[BEGIN]

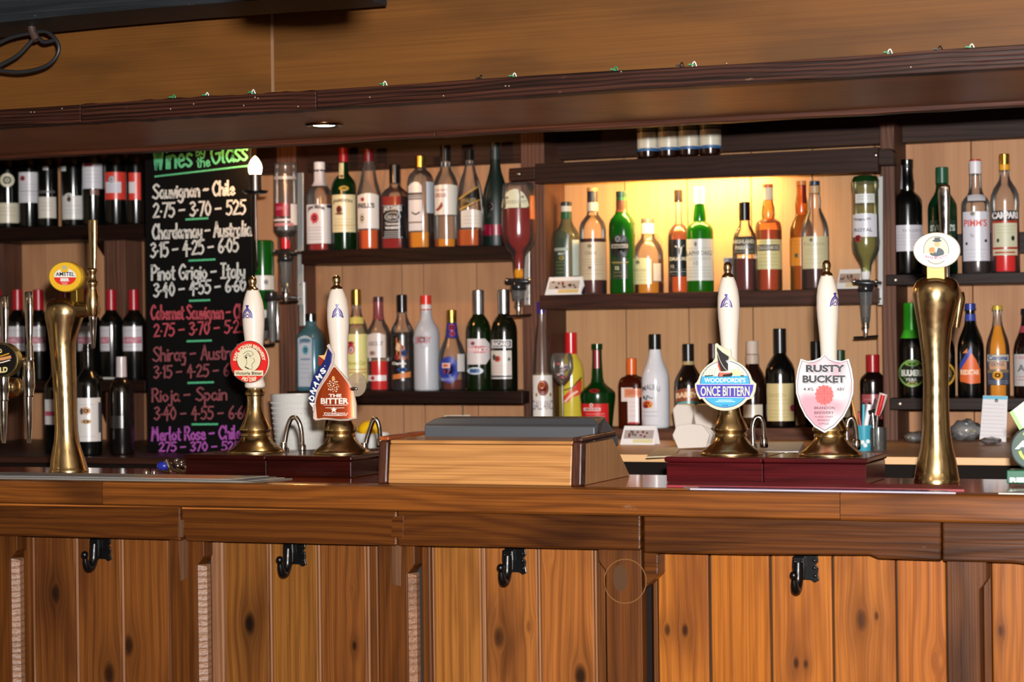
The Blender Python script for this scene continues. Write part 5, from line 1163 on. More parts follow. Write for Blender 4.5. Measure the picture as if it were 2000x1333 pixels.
class Bottle:
    def __init__(s, lab, cx, top, w, shp, key, d=.05, group=None, n=2., base=None, Y=None, Z=None, name='bottle', cat='bottle'):
        if key: Yf = SH[key][0].y; s.Y = Yf+d+w*.5/640
        else: s.Y = Y
        pm = P(cx, (top+(base or top+190))/2, s.Y); s.Z = shelf_z(key, pm.x)+.0004 if key else Z
        for _ in range(3):
            _, s.by, t_ = proj((pm.x, s.Y, s.Z)); pm = P(cx, (top+s.by)/2, s.Y)
        s.c = Vector((pm.x, s.Y, s.Z)); s.s = S(s.c); s.cx = cx; s.w = w; s.H = (s.by-top)/s.s; s.n = n
        s.vd = Vector((CAM.x-s.c.x, CAM.y-s.c.y, 0)).normalized(); s.vr = Vector((-s.vd.y, s.vd.x, 0))
        tab = [(a, s.q(a)*math.sin(math.radians(a))) for a in range(-88, 89, 2)]; mx = max(x for _, x in tab); s.R = w/2/s.s/mx; s.mx = mx
        s.tab = tab; s.prof = PROF[shp] if isinstance(shp, str) else shp
        s.t = thing(name, s.c, lab, cat, group); s.last = None; s.k = 0
    def q(s, a):
        if s.n == 2: return 1.
        v = s.vd*math.cos(math.radians(a))+s.vr*math.sin(math.radians(a)); return (abs(v.x)**s.n+abs(v.y)**s.n)**(-1/s.n)
    def r(s, zf):
        p = s.prof; zf = max(0, min(1, zf))
        for (a, b), (c, d) in zip(p, p[1:]):
            if zf <= c: return s.R*(b+(d-b)*(zf-a)/max(1e-6, c-a))
        return s.R*p[-1][1]
    def pr(s, z0, z1, dr=0., m=1.): # profile between fractions
        zs = sorted({z0, z1}|{p[0] for p in s.prof if z0 < p[0] < z1})
        return [(z*s.H, max(.0005, s.r(z)*m+dr)) for z in zs]
    def zf(s, y): return (s.by-y)/s.s/s.H
    def body(s, mat, name='glass_body', z1=1.):
        s.b = lathe(name, s.c, s.pr(0, z1), mat, s.t, 36, s.n, sharp=30); return s
    def liq(s, mat, y):
        z = s.zf(y); p = s.pr(.012, z, -.0016); s_ = lathe('liquid', s.c, p, mat, s.t, 32, s.n, sharp=30); return s
    def cap(s, mat, y0, y1, hw=None, name='cap', ring=False):
        za, zb = s.zf(y1)*s.H, s.zf(y0)*s.H; h = max((hw or 0)/s.s, s.r(s.zf(y1))+.0012)
        h1 = h if hw else max(s.r(s.zf(y0))+.0012, h*.95)
        pr = [(za, h), (zb-.0015, h1), (zb, h1-.0015)]
        lathe(name, s.c, pr, mat, s.t, 24, sharp=40)
        if ring: lathe('cap_ring', s.c, [(za-.003, h+.001), (za+.002, h+.0012)], mat, s.t, 24)
        return s
    def band(s, mat, y0, y1, name='neck_label'):
        z0, z1 = s.zf(y1), s.zf(y0); lathe(name, s.c, s.pr(z0, z1, .0007), mat, s.t, 30, s.n, sharp=60); return s
    def wrap(s, d, mat, name, par=None, lift=None):
        v, f = d; s.k += 1; eps = lift if lift is not None else .0008+.00035*s.k; vs = []
        for x, y in v:
            z = s.zf(y); r = s.r(z); u = (x-s.cx)/s.s/r
            u = max(-s.mx*.985, min(s.mx*.985, u)); a = 0
            T = s.tab
            for (a0, u0), (a1, u1) in zip(T, T[1:]):
                if u0 <= u <= u1 or (u1 == T[-1][1]): a = a0+(a1-a0)*(u-u0)/max(1e-6, u1-u0); break
            a = max(-88, min(88, a)); rr = r*s.q(a)+eps
            vs.append(s.c+(s.vd*math.cos(math.radians(a))+s.vr*math.sin(math.radians(a)))*rr+Vector((0, 0, z*s.H)))
        ff = []
        for q_ in f:
            A, B, C_ = vs[q_[0]], vs[q_[1]], vs[q_[2]]; ff.append(q_ if (B-A).cross(C_-A).dot(s.vd) > 0 else tuple(reversed(q_)))
        return mk(name, vs, ff, mat, par or s.t, smooth=True, sharp=180)
    def lab(s, x0, y0, x1, y1, col, name='paper_label', arch=0, rough=.3):
        d = d_rect(x0, y0, x1, y1, 14, 5)
        if arch: d = ([(x, y-(arch*(1-(2*(x-x0)/(x1-x0)-1)**2))*(y1-y)/(y1-y0)) for x, y in d[0]], d[1])
        s.last = s.wrap(d, paint(col, rough, 0, 0, .8), name); return s
    def oval(s, cx, cy, rx, ry, col, name='paper_label', sub=False):
        o = s.wrap(d_ell(cx, cy, rx, ry, 28, 3), paint(col, .45), name, s.last if sub else None)
        if not sub: s.last = o
        return s
    def em(s, cx, cy, rx, ry, col): s.wrap(d_ell(cx, cy, rx, ry, 20, 2), paint(col, .45), 'emblem', s.last); return s
    def bar(s, x0, y0, x1, y1, col): s.wrap(d_rect(x0, y0, x1, y1, 8, 1), paint(col, .45), 'label_band', s.last); return s
    def txt(s, w, x0, y0, x1, y1, col, bold=.04, arc=None): s.wrap(d_text(w, x0, y0, x1, y1, bold, arc), paint(col, .45), 'lettering', s.last); return s
    def poly(s, pts, col, name='emblem'): s.wrap(sliced(pts, max(5, int((max(p[0] for p in pts)-min(p[0] for p in pts))/2))), paint(col, .45), name, s.last); return s
    def lines(s, x0, x1, ys, col, w=.8):
        V = []; Fc = []
        for y in ys:
            v, f = d_rect(x0, y-w/2, x1, y+w/2, 6, 1); n = len(V); V += v; Fc += [tuple(i+n for i in q_) for q_ in f]
        o = s.wrap((V, Fc), paint(col, .5), 'small_print', s.last); o['kind'] = 'stuff'; return s
B = Bottle; K = '#1a1a1c'; gy = '#8c8c90'
gm = metal('gold_foil', '#c9a24a', .3, .1); sm_ = metal('silver_foil', '#b9bcc0', .3, .1)
# ---- upper left wine shelf
G1 = 'wine bottles on the shelf left of the chalk menu'
b = B('wine bottle with round cream seal and cream label, leftmost on the upper wine shelf', 15, 250, 46, 'bord', 'UL', group=G1).body(WINE).lab(-8, 398, 37, 437, '#d8cfb8').lines(-2, 30, (408, 414, 422), '#a89c84'); b.oval(14, 354, 13, 13.5, '#d6d0b4').em(14, 354, 7.5, 8, '#3c4438').em(14, 354, 5, 4, '#c8c4a8')
b = B('dark wine bottle with tall white label and red seal on the upper wine shelf', 57, 250, 42, 'bord', 'UL', group=G1).body(WINE).lab(38, 338, 77.5, 397.5, '#d2d0d4').em(45, 350, 4.5, 5, '#a03030').lines(42, 72, (362, 368, 376, 382), '#a4a4ac'); b.bar(38, 374, 78, 375, '#8c8c94')
b = B('dark wine bottle with narrow cream label and small white shield, upper wine shelf', 93, 250, 40, 'bord', 'UL', group=G1).body(WINE).lab(75.5, 386, 108, 427.5, '#d5cdc0').lines(80, 100, (398, 404, 412), '#a89c90').lab(76, 374, 106, 379, '#565358').lab(85, 326, 94, 334, '#c8ccc8', 'shield_label')
b = B('dark wine bottle with wide white label and dark flower emblem, upper wine shelf', 143, 250, 46, 'bord', 'UL', group=G1).body(WINE).lab(122, 384, 164.5, 430, '#d4d1cc').oval(135, 384, 8, 5, '#d4d1cc').em(135, 391, 4, 5, '#584030').lines(127, 158, (404, 412, 418), '#a8a4b0'); b.lab(118.5, 326, 130, 336, '#d0d4d0', 'shield_label')
b = B('dark wine bottle with white label high up and copper band, upper wine shelf', 181, 245, 42, 'bord', 'UL', d=.04, group=G1).body(WINE).lab(162, 320, 199, 370, '#d4d2d8').bar(166, 320.5, 181, 327, '#a02a34').lines(166, 194, (335, 343, 350, 357), '#a8a8b4').lab(176, 372, 192, 383, '#7c5048')
b = B('dark wine bottle with broad red label and white panel, upper wine shelf', 226, 250, 46, 'bord', 'UL', group=G1).body(WINE).lab(206, 338, 246.5, 391.5, '#dc4034').bar(207.5, 357, 236, 378.5, '#d8d4dc').em(218.5, 352, 6.5, 7, '#8c848c').em(218.5, 352, 4.5, 5, '#d0c8cc').lines(209, 232, (364, 369, 374), '#a8a4b8')
b = B('dark wine bottle with narrow red label, rightmost on the upper wine shelf', 265, 250, 40, 'bord', 'UL', group=G1).body(WINE).lab(252, 339, 274, 392, '#dc4034').bar(252.5, 357, 263, 379, '#dcd8d8')
# ---- middle left red capped wines
G2 = 'red capped wine bottles left of the chalk menu'
RC = paint('#a81424', .3, 0, .4)
for cx, a, e, lab, d in ((-6, -24, 12, 'red capped wine bottle behind the left edge of the brass tap bar', .04), (35, 15, 47, 'red capped wine bottle between the two chrome tap levers', .04), (76, 60, 88.5, 'red capped wine bottle just right of the chrome tap levers', .04),
                         (128, 108, 140, 'red capped wine bottle standing behind the brass column of the yellow badge', .04), (174, 150, 178, 'red capped wine bottle behind the brass spout of the yellow badge font', .06), (218, 186, 214, 'red capped wine bottle, second from the chalk menu', .04), (262, 240.5, 276.5, 'red capped wine bottle right beside the chalk menu', .04)):
    b = B(lab, cx, 566, 45, 'bord', 'ML', d=d+(.03 if cx < 10 else 0), group=G2).body(WINE).cap(RC, 566, 606); x0 = max(a, cx-21); b.lab(x0, 638, e, 686, '#ccc8cc')
    b.bar(x0+1, 659, e-1, 671, '#b04860').txt('MERLOT', x0+2, 661, e-2, 669, '#d8a8b4', .05); b.lines(x0+3, e-3, (646, 677), '#9c98a4')
t = thing('cork_puller', P(197, 742, 1.8), 'small chrome stopper lying on the lower wine shelf edge', 'stopper'); zc_ = shelf_z('ML', P(197, 742, 1.885).x)
tube('stopper_body', [P(190, 738, 1.885).xy.to_3d()+Vector((0, 0, zc_+.008)), P(203, 738, 1.885).xy.to_3d()+Vector((0, 0, zc_+.008))], .007, chrome, t, 12, sm=False); tube('stopper_tail', [P(203, 738, 1.885).xy.to_3d()+Vector((0, 0, zc_+.006)), P(230, 738, 1.885).xy.to_3d()+Vector((0, 0, zc_+.006))], .004, paint('#c8c4c0', .3), t, 10, sm=False)
# ---- loose wines on the dark worktop
LZ = 1.0824
b = B('dark wine bottle standing half behind the brass column on the dark worktop', 110, 690, 46, 'bord', None, Y=1.30, Z=LZ, base=888).body(WINE).lab(88.5, 780, 118, 829, '#ccc8c8').bar(89, 803, 118, 812, '#b04860')
b = B('big dark wine bottle with a large white label and gold emblems, on the dark worktop', 173, 672, 51, 'bord', None, Y=1.20, Z=LZ, base=890).body(WINE).lab(149, 777, 195, 862, '#d4cfcc').em(168, 802, 8, 8, '#c89a70').em(160, 803, 3, 7, '#5a4a40').em(168, 823, 10, 5, '#c8a480').lines(155, 185, (790, 852), '#a8a4a4').bar(190, 786, 195.5, 845, '#4a4a50')
b = B('dark unlabelled wine bottle with a pale capsule, beside the chalk menu on the dark worktop', 238, 697, 47, [(0, .9), (.01, .97), (.03, 1), (.62, 1), (.68, .96), (.73, .82), (.77, .58), (.79, .42), (1, .38)], None, Y=1.25, Z=LZ, base=888).body(paint('#0f0b09', .17, 0, 0, .9)).cap(paint('#b8aeae', .35, 0, .3), 697, 737)
b.lab(216, 812, 240, 836, '#2a2624', rough=.3)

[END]

> **Problem requirements**: Track down the lines that include the word "from" and copy them.

> **Reply to the exercise**:
The Blender Python script for this scene continues. Write part 5, from line 1163 on. More parts follow. Write for Blender 4.5. Measure the picture as if it were 2000x1333 pixels.
                         (128, 108, 140, 'red capped wine bottle standing behind the brass column of the yellow badge', .04), (174, 150, 178, 'red capped wine bottle behind the brass spout of the yellow badge font', .06), (218, 186, 214, 'red capped wine bottle, second from the chalk menu', .04), (262, 240.5, 276.5, 'red capped wine bottle right beside the chalk menu', .04)):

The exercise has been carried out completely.